--- start of Listed records ---
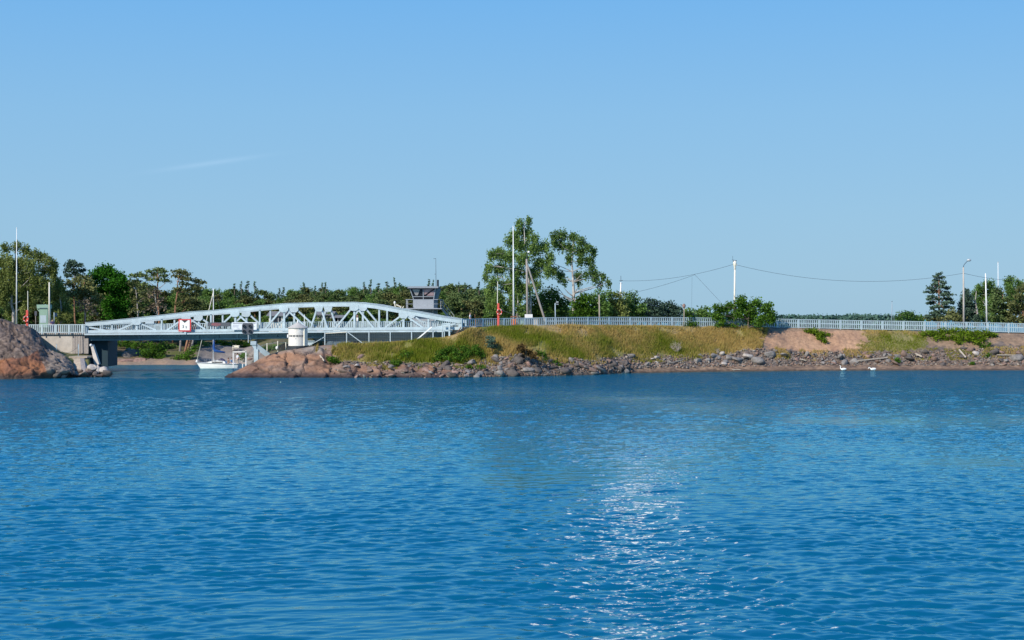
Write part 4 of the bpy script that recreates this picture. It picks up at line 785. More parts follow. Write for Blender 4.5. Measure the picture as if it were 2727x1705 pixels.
# ------------------------------------------------------------------ vegetation builders
DENS = 2.1
def leafmesh(name, seed, blobs, dens=10.0, k=14, ls=0.2, sub=0.32, droop=0.0, flat=0.7, up=0.0, shell=0.42, tint=0.5, tv=0.20):
    """blobs: local ((x,y,z),(rx,ry,rz)). Small separate leaf sprays gathered in clumps through the volume of each blob."""
    rs = np.random.RandomState(seed); Cs = []; Tt = []
    for (c, r) in blobs:
        n = max(4, int(DENS * dens * (r[0] * r[2]) ** 1.0 * 1.5 + 3)); d = rs.randn(n, 3); d /= np.linalg.norm(d, axis=1)[:, None] + 1e-9
        q = np.array(c) + d * (rs.rand(n, 1) ** shell) * np.array(r); Cs.append(q); Tt.append(np.clip(tint + rs.randn(n) * tv + rs.randn() * 0.08, 0, 1))
    Cs = np.concatenate(Cs); Tt = np.concatenate(Tt); n = len(Cs)
    P = np.repeat(Cs, k, 0) + rs.randn(n * k, 3) * sub * np.array([1, 1, flat]); T = np.clip(np.repeat(Tt, k) + rs.randn(n * k) * 0.10, 0, 1)
    if droop: P[:, 2] -= np.abs(rs.randn(n * k)) * droop; P[:, :2] = np.repeat(Cs[:, :2], k, 0) + rs.randn(n * k, 2) * sub * 0.6
    m = len(P); a = rs.randn(m, 3); a[:, 2] *= (0.5 if not droop else 1.6); a /= np.linalg.norm(a, axis=1)[:, None]; b = rs.randn(m, 3); b[:, 2] += 0; b -= a * (a * b).sum(1)[:, None]; b /= np.linalg.norm(b, axis=1)[:, None]
    s = ls * 1.12 * (0.55 + 0.8 * rs.rand(m, 1)); A = a * s * 0.5; B = b * s * (0.38 if not droop else 0.25)
    V = np.stack([P - A, P - B + A * 0.1, P + A, P + B + A * 0.1], 1).reshape(-1, 3)
    return np_mesh(name, V, np.arange(4 * m).reshape(m, 4), False, {'tint': np.repeat(T, 4)})
def jag(rng, p, q, n, amp):
    p = Vector(p); q = Vector(q); out = [p]
    for i in range(1, n): t = i / n; out.append(p.lerp(q, t) + Vector((rng.uniform(-1, 1), rng.uniform(-1, 1), rng.uniform(-.4, .6))) * amp)
    return out + [q]
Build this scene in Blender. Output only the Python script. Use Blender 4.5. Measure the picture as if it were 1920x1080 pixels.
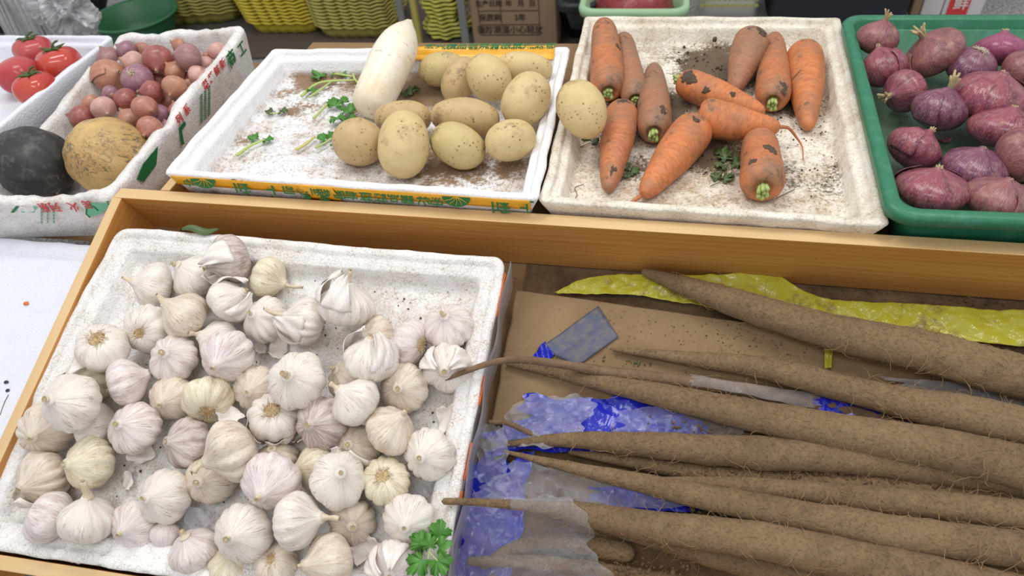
import bpy, math, random
import numpy as np
from mathutils import Matrix, Vector
for o in list(bpy.data.objects): bpy.data.objects.remove(o)
scene = bpy.context.scene
COL = scene.collection
# ------------------------------------------------------------ camera
FPX = 1330.0
def nrm(v):
    v = np.asarray(v, float); return v/np.linalg.norm(v)
_Y = nrm([330, 1330, FPX]); _X = np.array([6828, -554, -1330.]); _X = nrm(_X-_X.dot(_Y)*_Y)
_Z = np.cross(_X, _Y)
if _Z[1] < 0: _Z = -_Z
RIGHT = np.array([_X[0], _Y[0], _Z[0]]); UP = np.array([_X[1], _Y[1], _Z[1]]); FWD = np.array([_X[2], _Y[2], _Z[2]])
CAM = np.array([0, 0, 0.6])
cd = bpy.data.cameras.new('camera'); cam = bpy.data.objects.new('camera', cd); COL.objects.link(cam)
cd.sensor_width = 36; cd.lens = 36*FPX/1920; cd.clip_start = .02; cd.clip_end = 60
m = Matrix.Identity(4)
for i in range(3):
    m[i][0] = RIGHT[i]; m[i][1] = UP[i]; m[i][2] = -FWD[i]; m[i][3] = CAM[i]
cam.matrix_world = m
cd.dof.use_dof = True; cd.dof.focus_distance = 1.02; cd.dof.aperture_fstop = 5.2
scene.camera = cam
# ------------------------------------------------------------ light
w = bpy.data.worlds.new('world'); scene.world = w; w.use_nodes = True
w.node_tree.nodes['Background'].inputs[0].default_value = (.93, .96, 1, 1)
w.node_tree.nodes['Background'].inputs[1].default_value = .62
def area(name, loc, target, sx, sy, power, col=(1, 1, 1)):
    l = bpy.data.lights.new(name, 'AREA'); l.shape = 'RECTANGLE'; l.size = sx; l.size_y = sy; l.energy = power; l.color = col
    o = bpy.data.objects.new(name, l); COL.objects.link(o); o.location = loc
    o.rotation_euler = (Vector(target)-Vector(loc)).to_track_quat('-Z', 'Y').to_euler()
    return o
area('ceiling_lamp', (-.9, 1.2, 2.1), (-.3, .7, 0), 1.3, .35, 17, (1, .98, .95))
area('ceiling_lamp', (.9, 1.0, 2.1), (.3, .6, 0), 1.3, .35, 13, (1, .98, .95))
area('ceiling_lamp', (-.3, -.6, 2.0), (-.2, .4, 0), 1.4, .35, 10, (1, .98, .96))
vs = scene.view_settings
vs.view_transform = 'Standard'; vs.look = 'None'; vs.gamma = 1; vs.use_curve_mapping = False; vs.exposure = .25
# ------------------------------------------------------------ places
def ray(px, py): return RIGHT*(px-960)+UP*(540-py)+FWD*FPX
def pz(px, py, z=0.):
    r = ray(px, py); return CAM+r*((z-CAM[2])/r[2])
YL = nrm([585, 3036, FPX]); YL = nrm(YL-YL.dot(_X)*_X)
YLW = nrm([0, YL.dot(_Y), YL.dot(_Z)]); NLW = np.cross([1, 0, 0], YLW)
if NLW[2] < 0: NLW = -NLW
ZR = -.035                                  # top of the wooden rail
A0 = pz(215, 370, ZR)                       # corner where rail and left board meet
def Lw(x, y, h): return A0+np.array([x, 0, 0])+YLW*y+NLW*h
def toL(p): q = np.asarray(p)-A0; return np.array([q[0], q.dot(YLW), q.dot(NLW)])
def pl(px, py, h=0.):
    r = ray(px, py); P0 = A0+NLW*h; return CAM+r*((P0-CAM).dot(NLW)/r.dot(NLW))
def depth(p): return (np.asarray(p)-CAM).dot(FWD)
def pxm(p): return depth(p)/FPX             # metres per pixel at p
def idir(dx, dy, dz): return nrm(RIGHT*dx-UP*dy-FWD*dz)   # image right, image down, towards the viewer
ML = Matrix(((1, YLW[0], NLW[0], A0[0]), (0, YLW[1], NLW[1], A0[1]), (0, YLW[2], NLW[2], A0[2]), (0, 0, 0, 1)))
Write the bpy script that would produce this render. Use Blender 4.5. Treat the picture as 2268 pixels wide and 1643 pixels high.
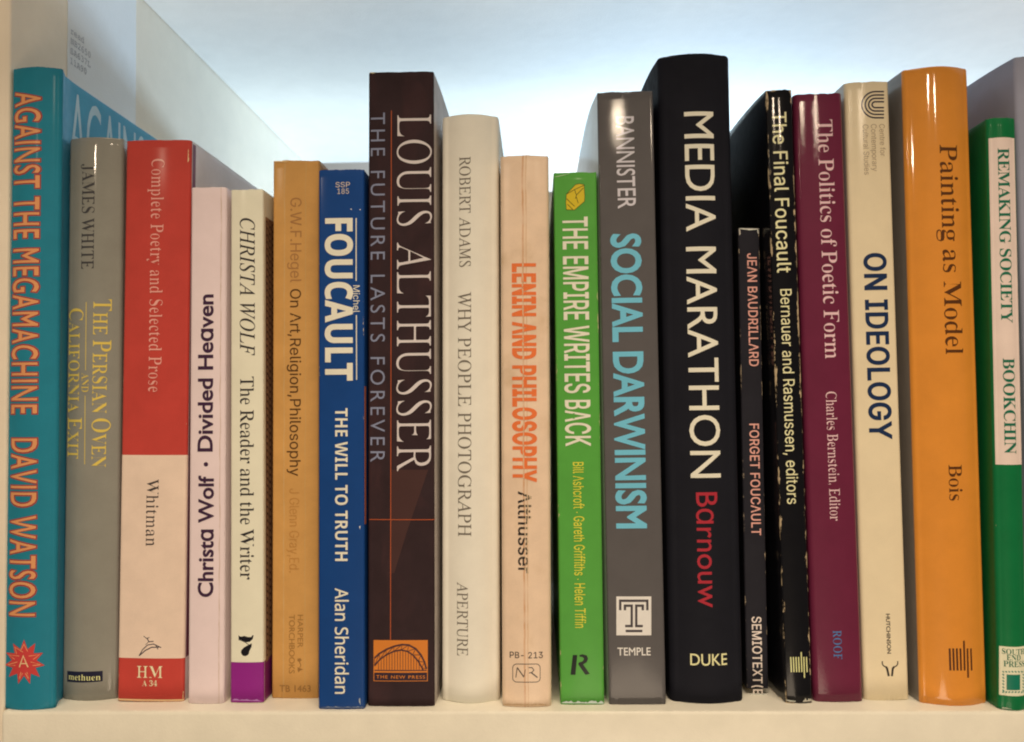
import bpy, bmesh, math, random
import numpy as np
from mathutils import Matrix, Vector
from mathutils.geometry import delaunay_2d_cdt

random.seed(7)
rng = np.random.default_rng(11)
sc = bpy.context.scene
for o in list(bpy.data.objects):
    bpy.data.objects.remove(o)

# ------------------------------------------------------------------ camera
CAM = [0.0, -0.3, 0.11422]
ROT = [[0.99948, 0.01249, 0.02986], [0.03025, -0.03247, -0.99901], [-0.01151, 0.99939, -0.03283]]          # rows: world X, Y, Z of the camera axes
cd = bpy.data.cameras.new('camera')
cam = bpy.data.objects.new('camera', cd)
sc.collection.objects.link(cam)
m4 = Matrix([[ROT[0][0], ROT[0][1], ROT[0][2], CAM[0]],
             [ROT[1][0], ROT[1][1], ROT[1][2], CAM[1]],
             [ROT[2][0], ROT[2][1], ROT[2][2], CAM[2]],
             [0, 0, 0, 1]])
cam.matrix_world = m4
cd.sensor_width = 36
cd.lens = 36 * 1800 / 2267
cd.clip_start = .01
cd.clip_end = 50
cd.dof.use_dof = True
cd.dof.focus_distance = .315
cd.dof.aperture_fstop = 16
sc.camera = cam

# ------------------------------------------------------------------ world and lamps
w = bpy.data.worlds.new('World')
sc.world = w
w.use_nodes = True
bg = w.node_tree.nodes['Background']
bg.inputs[0].default_value = (1, .80, .58, 1)
bg.inputs[1].default_value = .10


def lamp(name, loc, target, size, power, col, shape='DISK', sy=None, spread=None):
    l = bpy.data.lights.new(name, 'AREA')
    l.shape = shape
    l.size = size
    if sy: l.size_y = sy
    if spread: l.spread = math.radians(spread)
    l.energy = power
    l.color = col
    o = bpy.data.objects.new(name, l)
    o.location = loc
    o.rotation_euler = (Vector(target) - Vector(loc)).to_track_quat('-Z', 'Y').to_euler()
    sc.collection.objects.link(o)
    return o


WARM = (1, .80, .585)
lamp('ceiling_lamp', (.27, -3.0, 1.25), (0, 0, .1), .10, 5.5, WARM)
lamp('ceiling_lamp', (-1.45, -3.0, 1.10), (0, 0, .1), .10, 5.5, WARM)
lamp('ceiling_lamp', (.95, -3.0, 1.24), (0, 0, .1), .10, 5.5, WARM)
lamp('overhead_lamp', (.10, -.75, 1.60), (0, 0, .05), 1.1, 20, WARM, 'RECTANGLE', .55)
lamp('low_fill_lamp', (.10, -.75, -.48), (0, 0, .02), .50, 3.6, WARM)  # unseen lamp added low in front to brighten the lower spines
# daylight entering through the open back of the bookcase
lamp('daylight_and_wall_fill', (.75, 4.0, -.80), (.04, .2, .30), 1.6, 355.0, (.57, .785, 1.0), 'RECTANGLE', .6)
lamp('daylight_and_wall_fill', (1.5, 4.2, 1.8), (.1, 5.5, 1.8), .5, 95.0, (.80, .92, 1.0))  # extra lamp added to whiten the far wall glimpsed above the books

sc.view_settings.view_transform = 'Standard'
sc.view_settings.look = 'None'
sc.view_settings.exposure = 0
sc.view_settings.gamma = 1
sc.cycles.use_denoising = True
sc.cycles.filter_width = 2.0
sc.cycles.max_bounces = 8

# ------------------------------------------------------------------ materials


def new_mat(name):
    m = bpy.data.materials.new(name)
    m.use_nodes = True
    nt = m.node_tree
    b = nt.nodes['Principled BSDF']
    return m, nt, b


def node(nt, t, **kw):
    n = nt.nodes.new(t)
    for k, v in kw.items():
        setattr(n, k, v)
    return n


def math_n(nt, op, a, b=None, clamp=False):
    n = node(nt, 'ShaderNodeMath', operation=op, use_clamp=clamp)
    for i, v in enumerate((a, b)):
        if v is None: continue
        if isinstance(v, (int, float)): n.inputs[i].default_value = v
        else: nt.links.new(v, n.inputs[i])
    return n.outputs[0]


def noise(nt, vec, scale, detail=3, rough=.5, dist=0):
    n = node(nt, 'ShaderNodeTexNoise')
    n.inputs['Scale'].default_value = scale
    n.inputs['Detail'].default_value = detail
    n.inputs['Roughness'].default_value = rough
    n.inputs['Distortion'].default_value = dist
    nt.links.new(vec, n.inputs['Vector'])
    return n.outputs['Fac']


def mapr(nt, v, a, b, c=0., d=1., smooth=False):
    n = node(nt, 'ShaderNodeMapRange', clamp=True)
    if smooth: n.interpolation_type = 'SMOOTHSTEP'
    nt.links.new(v, n.inputs[0])
    for i, x in zip((1, 2, 3, 4), (a, b, c, d)):
        n.inputs[i].default_value = x
    return n.outputs[0]


def mix(nt, f, a, b):
    n = node(nt, 'ShaderNodeMix', data_type='RGBA')
    for s, v in ((n.inputs[0], f), (n.inputs[6], a), (n.inputs[7], b)):
        if isinstance(v, (int, float)): s.default_value = v
        elif isinstance(v, tuple): s.default_value = v + (1,) if len(v) == 3 else v
        else: nt.links.new(v, s)
    return n.outputs[2]


def scale_vec(nt, vec, s):
    n = node(nt, 'ShaderNodeMapping')
    n.inputs['Scale'].default_value = s
    nt.links.new(vec, n.inputs['Vector'])
    return n.outputs[0]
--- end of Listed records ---
**Do this:** In the entries above, find every line with the word "that" and list it.

**Response to the task:**
Write part 4 of the bpy script that recreates this picture. It picks up at line 785. More parts follow. Write for Blender 4.5. Measure the picture as if it were 2727x1705 pixels.
Write the bpy script that would produce this render. Use Blender 4.5. Treat the picture as 2268 pixels wide and 1643 pixels high.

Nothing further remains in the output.